Exercise description: Set down word for word each line from the start of the listing through the line that contains "random.seed(7)", both included.

Collected data:
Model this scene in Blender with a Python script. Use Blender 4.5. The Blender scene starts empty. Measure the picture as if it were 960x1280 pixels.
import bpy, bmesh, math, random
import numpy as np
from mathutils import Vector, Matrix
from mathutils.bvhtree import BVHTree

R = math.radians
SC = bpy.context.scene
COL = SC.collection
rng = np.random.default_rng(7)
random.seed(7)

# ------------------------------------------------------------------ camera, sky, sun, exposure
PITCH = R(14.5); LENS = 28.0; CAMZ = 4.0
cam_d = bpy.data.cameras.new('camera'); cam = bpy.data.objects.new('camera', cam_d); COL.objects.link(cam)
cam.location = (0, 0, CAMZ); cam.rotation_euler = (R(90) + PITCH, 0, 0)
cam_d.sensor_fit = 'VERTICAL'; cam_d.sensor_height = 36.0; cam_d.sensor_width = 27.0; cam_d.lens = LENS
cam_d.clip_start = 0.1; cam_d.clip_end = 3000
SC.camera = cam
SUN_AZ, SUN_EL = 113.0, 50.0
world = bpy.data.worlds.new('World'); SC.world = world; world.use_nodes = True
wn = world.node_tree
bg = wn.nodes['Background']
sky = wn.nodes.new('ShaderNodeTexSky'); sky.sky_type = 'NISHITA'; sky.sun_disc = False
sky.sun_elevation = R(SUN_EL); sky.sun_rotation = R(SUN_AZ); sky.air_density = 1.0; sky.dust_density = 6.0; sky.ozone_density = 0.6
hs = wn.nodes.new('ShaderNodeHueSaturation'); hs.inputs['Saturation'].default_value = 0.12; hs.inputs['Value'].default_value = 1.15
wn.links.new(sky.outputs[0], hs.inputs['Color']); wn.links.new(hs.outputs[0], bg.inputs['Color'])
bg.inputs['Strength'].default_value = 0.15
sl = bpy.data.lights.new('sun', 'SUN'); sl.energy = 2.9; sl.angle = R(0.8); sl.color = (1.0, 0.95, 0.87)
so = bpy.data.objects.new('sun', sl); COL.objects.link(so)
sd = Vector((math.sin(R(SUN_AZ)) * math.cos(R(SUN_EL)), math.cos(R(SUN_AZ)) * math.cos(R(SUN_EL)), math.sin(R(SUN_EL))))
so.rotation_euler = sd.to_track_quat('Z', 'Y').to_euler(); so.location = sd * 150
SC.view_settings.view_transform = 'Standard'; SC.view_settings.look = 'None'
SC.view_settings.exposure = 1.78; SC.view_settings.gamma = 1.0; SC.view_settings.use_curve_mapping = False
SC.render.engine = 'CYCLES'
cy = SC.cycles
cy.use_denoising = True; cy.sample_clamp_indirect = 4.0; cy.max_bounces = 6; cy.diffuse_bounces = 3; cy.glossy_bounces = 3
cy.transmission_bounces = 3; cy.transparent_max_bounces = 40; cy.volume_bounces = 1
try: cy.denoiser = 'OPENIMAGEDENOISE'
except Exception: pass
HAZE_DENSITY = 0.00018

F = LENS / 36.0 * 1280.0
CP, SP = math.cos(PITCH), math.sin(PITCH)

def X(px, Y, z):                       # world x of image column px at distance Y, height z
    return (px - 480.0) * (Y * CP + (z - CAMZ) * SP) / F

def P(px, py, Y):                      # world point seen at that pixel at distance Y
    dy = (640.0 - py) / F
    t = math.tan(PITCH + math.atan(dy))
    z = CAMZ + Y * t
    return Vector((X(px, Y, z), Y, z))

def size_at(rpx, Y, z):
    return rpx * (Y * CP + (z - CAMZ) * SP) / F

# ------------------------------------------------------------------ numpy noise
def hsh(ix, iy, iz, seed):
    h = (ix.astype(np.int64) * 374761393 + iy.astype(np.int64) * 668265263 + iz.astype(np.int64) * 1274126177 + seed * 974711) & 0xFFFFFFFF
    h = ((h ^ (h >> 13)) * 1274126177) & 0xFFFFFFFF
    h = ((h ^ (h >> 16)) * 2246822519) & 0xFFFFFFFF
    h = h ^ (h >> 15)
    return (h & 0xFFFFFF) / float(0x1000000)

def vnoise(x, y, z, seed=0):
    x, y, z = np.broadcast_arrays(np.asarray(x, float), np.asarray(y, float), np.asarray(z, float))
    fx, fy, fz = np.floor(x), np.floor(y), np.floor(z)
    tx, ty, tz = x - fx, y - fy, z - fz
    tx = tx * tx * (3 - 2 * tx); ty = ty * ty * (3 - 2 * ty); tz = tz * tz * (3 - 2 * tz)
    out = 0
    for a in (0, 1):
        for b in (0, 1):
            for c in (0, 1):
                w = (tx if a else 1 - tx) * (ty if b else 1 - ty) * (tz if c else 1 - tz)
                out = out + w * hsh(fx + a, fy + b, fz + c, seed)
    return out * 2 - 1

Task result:
Model this scene in Blender with a Python script. Use Blender 4.5. The Blender scene starts empty. Measure the picture as if it were 960x1280 pixels.
import bpy, bmesh, math, random
import numpy as np
from mathutils import Vector, Matrix
from mathutils.bvhtree import BVHTree

R = math.radians
SC = bpy.context.scene
COL = SC.collection
rng = np.random.default_rng(7)
random.seed(7)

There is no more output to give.